Сборник ставит своей целью также собирание “под одной обложкой” работ Хайдеггера, относящихся “ко всем периодам творчества философа”, что и должно, по-видимому, объяснить тот мелко нарезанный винегрет, который помещен после курса лекций “Положение об основании” и доклада под таким же названием. Кто знаком с практикой и правилами публикации текстов Хайдеггера в Германии поймет всю нелепость подобного “сборника”. Но и “содержательно” подбор текстов определило, скорее, только то, что этим текстам была оказана честь публикации в альманахе “Метафизические исследования” (с. 7). Никаких дальнейших разъяснений ни относительно принципа их подбора, ни относительно их состава мы не нашли.

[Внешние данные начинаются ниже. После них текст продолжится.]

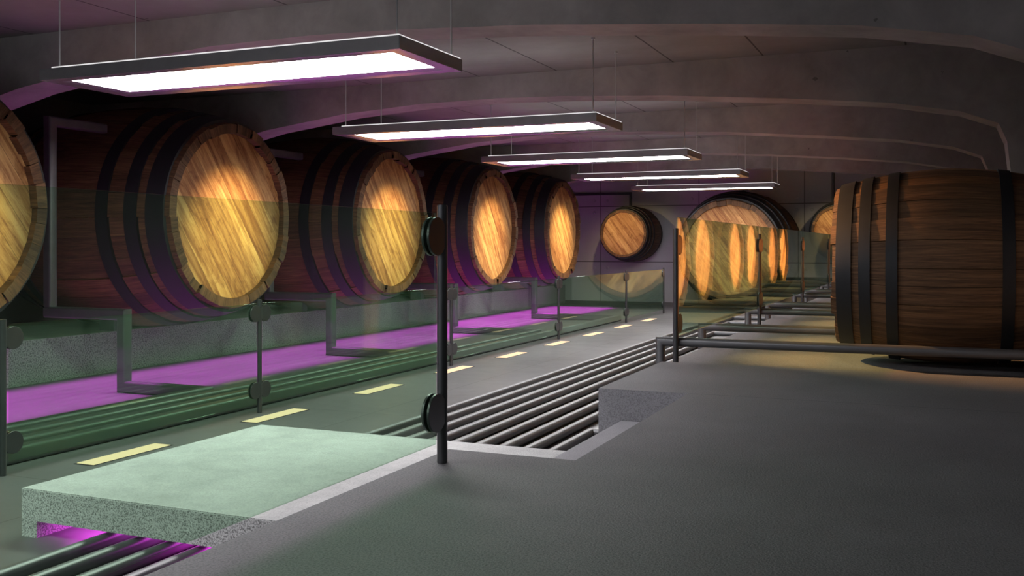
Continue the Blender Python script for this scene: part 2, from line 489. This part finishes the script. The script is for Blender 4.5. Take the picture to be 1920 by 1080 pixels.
big = make_cask('wine_cask', 3.2, 1.20, 1.475, 34, 'x', 0.098)
small = make_cask('wine_cask', 1.68, 0.655, 0.785, 28, 'x', 0.095)
def place(src, loc, rz, label, group, scale=1.0, roll=0.0, fresh=[True]):
    o = src if not src.get('used') else copy_tree(src)
    src['used'] = 1
    o.location = loc; o.rotation_euler = (0, 0, rz); o.scale = (scale,) * 3
    for ch in o.children:                       # each cask is turned differently about its own axis
        if ch.name.startswith('staves'): ch.rotation_euler = (roll, 0, 0)
        if ch.name.startswith('head'): ch.rotation_euler = (0, 0, 0)
    tag(o, label, 'cask', group)
    return o
BY = [6.29, 10.43, 14.57, 18.71, 22.85]
bl = ['huge wooden cask cut off by the left edge of the photo', 'huge wooden cask second in the left row, under the first lamp',
      'huge wooden cask third in the left row, just left of the near dark post', 'huge wooden cask fourth in the left row, just right of the near dark post',
      'huge wooden cask at the far end of the left row']
for k, y in enumerate(BY):
    place(big, (-9.95, y, 1.317), 0, bl[k], 'huge casks along the left wall', roll=0.37 * k)
place(big, (-4.72, 26.38, 0.84), -PI / 2, 'huge wooden cask facing us at the middle of the end wall', None, 1.04, roll=1.1)
place(small, (-7.92, 27.21, 1.275), -PI / 2, 'small round wooden cask hung on the end wall, left of the huge one', None, 1.01, roll=.3)
place(small, (-2.27, 27.21, 1.315), -PI / 2, 'small wooden cask on the end wall half hidden behind the nearest right cask', None, 1.0, roll=.9)
RY = [8.77, 10.37, 12.91, 14.51, 17.05, 18.65, 21.19, 22.79]
ordn = ['', 'second', 'third', 'fourth', 'fifth', 'sixth', 'seventh', 'eighth']
for k, y in enumerate(RY):
    lab = 'dark wooden cask lying on the deck in the right foreground' if k == 0 else ordn[k] + ' cask from the camera in the right row, seen mirrored in the glass'
    place(small, (0.09, y, 0.785 + 0.004 - 0.03 + 0.004), PI, lab, 'casks lying on the right deck', roll=.25 + .6 * k)
for s in (big, small): del s['used']
for o in list(bpy.data.objects):
    if 'used' in o.keys(): del o['used']
    if o.get('group') is None and 'group' in o.keys(): del o['group']

# cradle blocks under the big casks, on the plinth
for k, y in enumerate(BY):
    for x in (-9.84,):
        for dy in (-0.62, 0.62):
            bm = bmesh.new()
            # wedge-shaped block reaching up to the cask belly
            s = 1 if dy > 0 else -1
            zz = lambda yy: 1.317 - math.sqrt(1.50 ** 2 - yy * yy)
            d0, d1 = abs(dy) - .07, abs(dy) + .07
            pts = [(y + s * d0, -0.165), (y + s * d1, -0.165), (y + s * d1, zz(d1) + .0), (y + s * d0, zz(d0) + .0)]
            prism(bm, pts, 0, x - .12, x + .12)
            side = 'near' if dy < 0 else 'far'
            ord5 = ['first', 'second', 'third', 'fourth', 'fifth'][k]
            tag(mesh_obj('cradle_block', bm, M['post']), 'dark wedge block on the plinth under the %s side of the %s huge left cask' % (side, ord5), 'cradle block', 'wedge blocks under the huge left casks')

# ------------------------------------------------------------------ pipes that rise into the cask racks
W = 0.075
RYS = [7.985, 9.57, 12.125, 13.65, 16.40, 17.95, 20.52, 22.05, 24.62]
rl = ['nearest', 'second', 'third', 'fourth', 'fifth', 'sixth', 'seventh', 'eighth', 'ninth']
for k in range(9):
    i = 8 - k                                     # innermost pipe feeds the nearest rack rail
    xf = -4.33 + 0.206 * i
    xn = xf + 0.24
    z = ZF + W / 2 + 0.002
    yr = RYS[k]
    t = thing('pipe_rack', (xf, yr, ZF), '%s dark steel rail from the camera above the right deck with its long floor pipe' % rl[k], 'pipe rack', 'steel pipes rising into the right cask rails')
    bm = bmesh.new()
    sweep(bm, [(xn, -3.9, z), (xn, 4.35, z), (xf, 5.6, z), (xf, yr, z), (-2.08, yr, z), (-2.08, yr, z + .09)], W)
    bmesh.ops.translate(bm, vec=(-xf, -yr, -ZF), verts=bm.verts)
    mesh_obj('floor_pipe', bm, M['steel'], t, 25)
    bm = bmesh.new()
    sweep(bm, [(-2.08, yr, z + .09), (-2.08, yr, 0.145), (0.74, yr, 0.145)], W)
    bmesh.ops.translate(bm, vec=(-xf, -yr, -ZF), verts=bm.verts)
    mesh_obj('rail', bm, M['steel'], t, 25)
    bm = bmesh.new()
    for xx in (0.66,):
        add_box(bm, xx - .03, xx + .03, yr - .03, yr + .03, -0.03, 0.11)
    bmesh.ops.translate(bm, vec=(-xf, -yr, -ZF), verts=bm.verts)
    mesh_obj('foot', bm, M['steel'], t)
WL = 0.125
ll = ['farthest', 'fourth', 'third', 'second', 'nearest']
for k in range(5):
    xf = -6.32 - 0.27 * k
    yr = [20.62, 16.60, 12.50, 8.42, 4.30][k]
    z = ZF + WL / 2 + 0.002
    t = thing('pipe_rack', (xf, yr, ZF), '%s thick dark steel frame between the huge left casks with its floor pipe' % ll[k] if k < 4 else 'outermost thick steel floor pipe of the left bundle, nearest the plinth', 'pipe rack', 'thick steel pipes rising into the left cask frames')
    W2 = 0.115
    def P(path, w, nm):
        bm = bmesh.new(); sweep(bm, path, w, 0.22)
        bmesh.ops.translate(bm, vec=(-xf, -yr, -ZF), verts=bm.verts)
        return mesh_obj(nm, bm, M['steel'], t, 25)
    P([(xf, -3.9, z), (xf, yr, z), (-8.25, yr, z), (-8.25, yr, z + .12)], WL, 'floor_pipe')
    P([(-8.25, yr, z + .12), (-8.25, yr, 0.17), (-9.40, yr, 0.17)], WL, 'front_leg')
    P([(-9.36, yr, 0.2325), (-9.36, yr, 2.36), (-9.36, yr + 0.80, 2.36)], W2, 'column')

# ------------------------------------------------------------------ railings
RP = 0.0225
def disc_pair(x, yc, zc, root, r=0.081):
    bm = bmesh.new()
    for s in (-1, 1):
        cyl(bm, (x + s * 0.007, yc, zc), (x + s * 0.019, yc, zc), r, 40)
    bmesh.ops.bevel(bm, geom=[e for e in bm.edges if e.calc_face_angle(0) > 1], offset=0.0015, segments=1, affect='EDGES')
    o = mesh_obj('clamp', bm, M['post'], root, 40)
    o.matrix_parent_inverse = Matrix.Translation(-Vector(root.location))
    return o
def post(x, y, zb, sides, label, group, low=0.224):
    t = thing('railing_post', (x, y, zb), label, 'railing post', group)
    bm = bmesh.new(); cyl(bm, (0, 0, 0), (0, 0, 1.1), RP, 24)
    bmesh.ops.bevel(bm, geom=[e for e in bm.edges if abs(e.verts[0].co.z - e.verts[1].co.z) < 1e-4], offset=0.003, segments=2, affect='EDGES')
    mesh_obj('pole', bm, M['post'], t, 40)
    for zc in (low, 0.965):
        for s in sides:
            disc_pair(x, y + s * 0.075, zb + zc, t)
    return t
def pane(x, y0, y1, zb, label, group):
    o = mesh_obj('glass_pane', box_bm(-0.006, 0.006, 0, y1 - y0, 0, 0.972, bev=0.001), M['glass'])
    o.location = (x, y0, zb)
    tag(o, label, 'glass pane', group)
DP = [3.78, 7.92, 12.06, 16.20, 20.34, 24.48]
dl = ['tall dark railing post standing nearest on the deck at the notch', 'dark railing post on the deck by the nearest steel rail',
      'third dark railing post along the deck edge', 'fourth dark railing post along the deck edge', 'fifth dark railing post along the deck edge, beside the nearest cask',
      'last dark railing post along the deck edge near the end wall']
for k, y in enumerate(DP):
    post(-1.936, y, 0.0 if k == 0 else -0.03, (-1,) if k == 0 else ((1,) if k == 1 else ((-1, 1) if k < 5 else (-1,))), dl[k], 'railing posts on the right deck', 0.224 if k == 0 else 0.325)
pane(-1.936, -0.35, 3.715, 0.092, 'near clear green glass pane standing between the camera and the pale slab', 'glass panes on the right deck')
pl = ['glass pane on the deck right of the second dark post, mirroring casks', 'second glass pane beyond the stair opening on the deck', 'third glass pane beyond the stair opening on the deck', 'farthest glass pane on the deck beside the end wall']
for k in range(1, 5):
    pane(-1.936, DP[k] + 0.05, DP[k + 1] - 0.05, 0.19, pl[k - 1], 'glass panes on the right deck')
LP = [5.02, 7.90, 12.04, 16.20, 20.30, 23.45]
lpn = ['railing post cut off by the left edge of the photo', 'railing post standing left of the pale slab, second in the left railing', 'railing post just right of the near dark post, third in the left railing',
       'fourth railing post of the left railing, below the farthest huge left cask', 'fifth railing post of the left railing, right of the pipe ends', 'last railing post of the left railing near the end wall']
for k, y in enumerate(LP):
    post(-6.03, y, ZF, (1,) if k == 0 else ((-1, 1) if k < 5 else (-1,)), lpn[k], 'railing posts along the left walkway edge')
gl = ['first', 'second', 'third', 'fourth', 'fifth']
for k in range(5):
    pane(-6.03, LP[k] + 0.05, LP[k + 1] - 0.05, ZF + 0.09, '%s glass pane from the camera in the left walkway railing' % gl[k], 'glass panes along the left walkway edge')

# ------------------------------------------------------------------ floor lights
o9 = ['first', 'second', 'third', 'fourth', 'fifth', 'sixth', 'seventh', 'eighth', 'ninth', 'tenth']
def floor_light(x, w, y, label, group):
    t = thing('floor_light', (x, y, ZF), label, 'floor light', group)
    mesh_obj('trim', box_bm(-w / 2 - .012, w / 2 + .012, -.02, .82, 0.0005, 0.003), M['hoop'], t)
    mesh_obj('diffuser', box_bm(-w / 2, w / 2, 0, .80, 0.0025, 0.006), M['dash'], t)
for k in range(9):
    floor_light(-5.785, 0.165, 5.52 + 1.91 * k, '%s pale yellow light strip from the camera in the left floor row' % o9[k], 'left row of floor light strips')
for k in range(1, 9):
    floor_light(-4.43, 0.10, 5.52 + 1.91 * k, '%s pale yellow light strip beyond the slab, beside the right floor pipes' % o9[k - 1], 'right row of floor light strips')

# ------------------------------------------------------------------ hanging lamps
LX0, LX1, LD = -6.51, -3.26, 0.95
cx = (LX0 + LX1) / 2; hw = (LX1 - LX0) / 2
def make_lamp():
    t = thing('pendant_lamp', (0, 0, 0), 'x', 'lamp', 'rectangular lamps in a row under the ceiling')
    bm = bmesh.new()
    zb, zt = 2.232, 2.322
    b = 0.02
    # housing: rim walls, a sloped reveal around the diffuser and a top plate ring
    O = [(-hw, 0), (hw, 0), (hw, LD), (-hw, LD)]
    def ring(ins, z): return [bm.verts.new((x + (ins if x < 0 else -ins), y + (ins if y < .1 else -ins), z)) for x, y in O]
    R = [ring(0.17, zt - 0.012), ring(0.16, zt), ring(0, zt), ring(0, zb), ring(0.105, zb), ring(0.16, zb + 0.018)]
    for a_, b_ in zip(R, R[1:]):
        for i in range(4):
            j = (i + 1) % 4
            bm.faces.new((a_[i], a_[j], b_[j], b_[i]))
    bmesh.ops.recalc_face_normals(bm, faces=bm.faces)
    bmesh.ops.bevel(bm, geom=[e for e in bm.edges if e.calc_face_angle(0) > 1.2], offset=0.004, segments=2, affect='EDGES')
    mesh_obj('housing', bm, M['lampframe'], t, 30)
    mesh_obj('diffuser', box_bm(-hw + .158, hw - .158, .158, LD - .158, zb + 0.016, zb + 0.024), M['panel'], t)
    mesh_obj('upper_diffuser', box_bm(-hw + .12, hw - .012, .010, LD - .010, zt - 0.006, zt + 0.011), M['uplight'], t)
    for x in (-hw + .14, hw - .06):
        for y in (.07, LD - .07):
            bm = bmesh.new(); cyl(bm, (x, y, zt - 0.002), (x, y, ZC), 0.0065, 8)
            cyl(bm, (x, y, ZC - .015), (x, y, ZC), 0.02, 12)
            mesh_obj('suspension_cable', bm, M['cable'], t, 40)
    return t
lamp = make_lamp()
ln = ['nearest and largest long rectangular pendant lamp, top left', 'second rectangular pendant lamp from the camera', 'third rectangular pendant lamp from the camera',
      'fourth rectangular pendant lamp from the camera', 'farthest rectangular pendant lamp, just above the huge end wall cask']
for k in range(5):
    o = lamp if k == 0 else copy_tree(lamp)
    o.location = (cx, 5.75 + 4.14 * k, 0); o['label'] = ln[k]
for y, lb in ((1.61, 'rectangular pendant lamp out of view left of the camera'), (-2.53, 'rectangular pendant lamp out of view behind the camera')):
    o = copy_tree(lamp); o.location = (cx, y, 0); o['label'] = lb

# conduits on the end wall
def conduit(path, label):
    bm = bmesh.new(); sweep(bm, path, 0.07, 0.25)
    tag(mesh_obj('wall_pipe', bm, M['steel'], None, 25), label, 'pipe')
conduit([(-11.2, 28.06, 2.47), (-8.2, 28.06, 2.47), (-8.2, 28.06, 1.96)], 'steel wall pipe bending down behind the small cask on the left of the end wall')
conduit([(-2.55, 28.06, 3.11), (-2.55, 28.06, 1.98)], 'vertical steel wall pipe above the half hidden small cask')

# ------------------------------------------------------------------ lights that the place has
def spot(name, loc, target, power, ang, blend=1.0, col=(1.0, 0.74, 0.33), rad=0.03):
    l = bpy.data.lights.new(name, 'SPOT'); l.energy = power; l.color = col
    l.spot_size = math.radians(ang); l.spot_blend = blend; l.shadow_soft_size = rad
    o = bpy.data.objects.new(name, l); COL.objects.link(o)
    o.location = loc
    o.rotation_euler = (Vector(target) - Vector(loc)).to_track_quat('-Z', 'Y').to_euler()
    return o
for k, y in enumerate(BY):
    spot('cask_spot', (-6.60, y + .05, 2.32), (-8.35, y, 1.14), 620, 50)
for k, y in enumerate(RY):
    spot('cask_spot', (-3.25, y - .1, 2.12), (-0.75, y - .1, 0.55), 1900, 46, col=(1.0, 0.50, 0.19))
spot('cask_spot', (-7.92, 24.9, 2.15), (-7.92, 26.4, 1.25), 100, 70)
spot('cask_spot', (-2.27, 24.9, 2.15), (-2.27, 26.4, 1.25), 100, 70)
spot('cask_spot', (-4.72, 22.4, 1.5), (-4.72, 24.7, 0.5), 130, 80)

def area(name, loc, sx, sy, power, col, spread):
    l = bpy.data.lights.new(name, 'AREA'); l.shape = 'RECTANGLE'; l.size = sx; l.size_y = sy
    l.energy = power; l.color = col; l.spread = math.radians(spread)
    o = bpy.data.objects.new(name, l); COL.objects.link(o); o.location = loc
    return o
MAG = (1.0, 0.075, 0.95)
area('violet_strip', (-8.62, 15.6, -0.20), 1.7, 19.0, 900, MAG, 58)
area('violet_strip', (-3.5, 5.1, -0.602), 2.0, 1.95, 130, MAG, 180)

w = bpy.data.worlds.new('world'); S.world = w; w.use_nodes = True
w.node_tree.nodes['Background'].inputs[0].default_value = (0.90, 0.90, 1.0, 1)
w.node_tree.nodes['Background'].inputs[1].default_value = 0.5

Все это во многом обесценивает значительную работу, проделанную по переводу лекционного курса, занимающего главную часть книги. Некоторые моменты этой работы прояснены переводчиком в его послесловии, что выдает как взвешенность выбора вариантов перевода, так и стремление встроить его в уже существующую практику переводов Хайдеггера. При этом обращает на себя внимание отказ от перевода термина “Dasein“, что можно рассматривать как чрезмерное осторожничанье и, в каком-то смысле, капитуляцию переводчика. Ту же тщательность выдает и достаточно обширный немецко-русский словарь хайдеггеровских терминов (212-222), названный, почему-то “глоссарием”. Однако помимо терминов, на перевод которых стоило бы обратить внимание, здесь содержатся и “тривиальные” варианты, соответствующие статьям в общеупотребительных немецко-русских словарях общего характера. Никак не прокомментирована и подборка ряда однокоренных слов, приведенная в конце словаря, и как ее употребить остается только гадать.